Documentation and Log Requirements

A fire watch without a paper trail is a liability. Fire watch personnel are expected to maintain a written log throughout their shift. Log entries should be made at least hourly, or at the completion of each patrol round, whichever comes first. Each entry records the date, the time the round was completed, a summary of what was observed (or that no hazards were found), and the name and signature of the person conducting the watch.

These logs must be kept accessible for review. Local fire departments and environmental health and safety offices can request them at any time, and they serve as the primary evidence that a fire watch was actually conducted. During an insurance claim or a post-incident investigation, a well-maintained fire watch log can be the difference between a covered loss and a denied claim. Many fire marshals require that the building owner or manager notify them before a fire watch begins, particularly for system impairments, so the local fire department knows the building is operating without its normal protections.

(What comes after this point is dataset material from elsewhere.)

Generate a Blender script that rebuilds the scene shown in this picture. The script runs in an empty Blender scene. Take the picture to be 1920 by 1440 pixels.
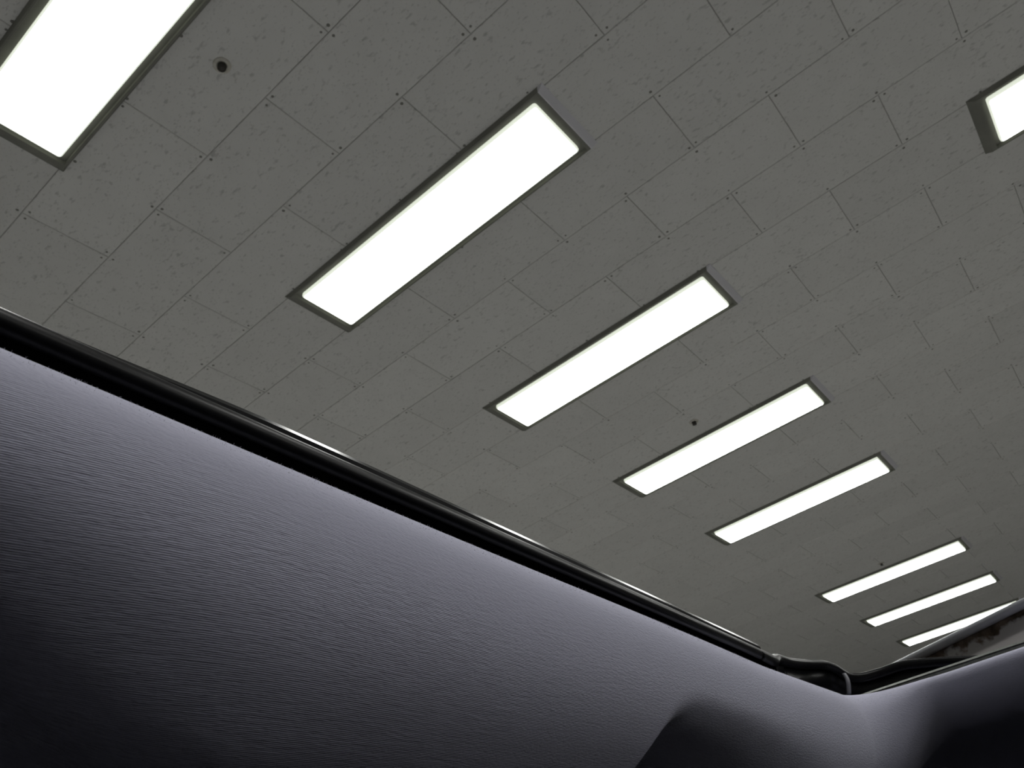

System Impairment vs. Hot Work: Key Differences

While both scenarios require a fire watch, they look quite different in practice. During a system impairment, the fire watch person patrols the entire building or affected zone on a regular schedule, checking for any signs of fire that the disabled alarm or sprinkler system would normally catch. These watches can run for days if a system repair takes time, and they often require multiple shifts of personnel working around the clock.

A hot work fire watch, by contrast, is focused on a single work area. The person stays in one spot with a direct line of sight to the welding, cutting, or brazing operation. Their watch begins when the hot work starts and extends at least 30 minutes past the final spark. The scope is narrower but the risk is more immediate, since active ignition sources are present the entire time.

In both cases, the fire watch person needs a charged fire extinguisher within reach, a reliable way to communicate (radio, phone, or voice), and an unobstructed path to every part of their assigned area. Buildings under fire watch for impaired systems sometimes also post signage at entrances alerting occupants that fire protection is reduced.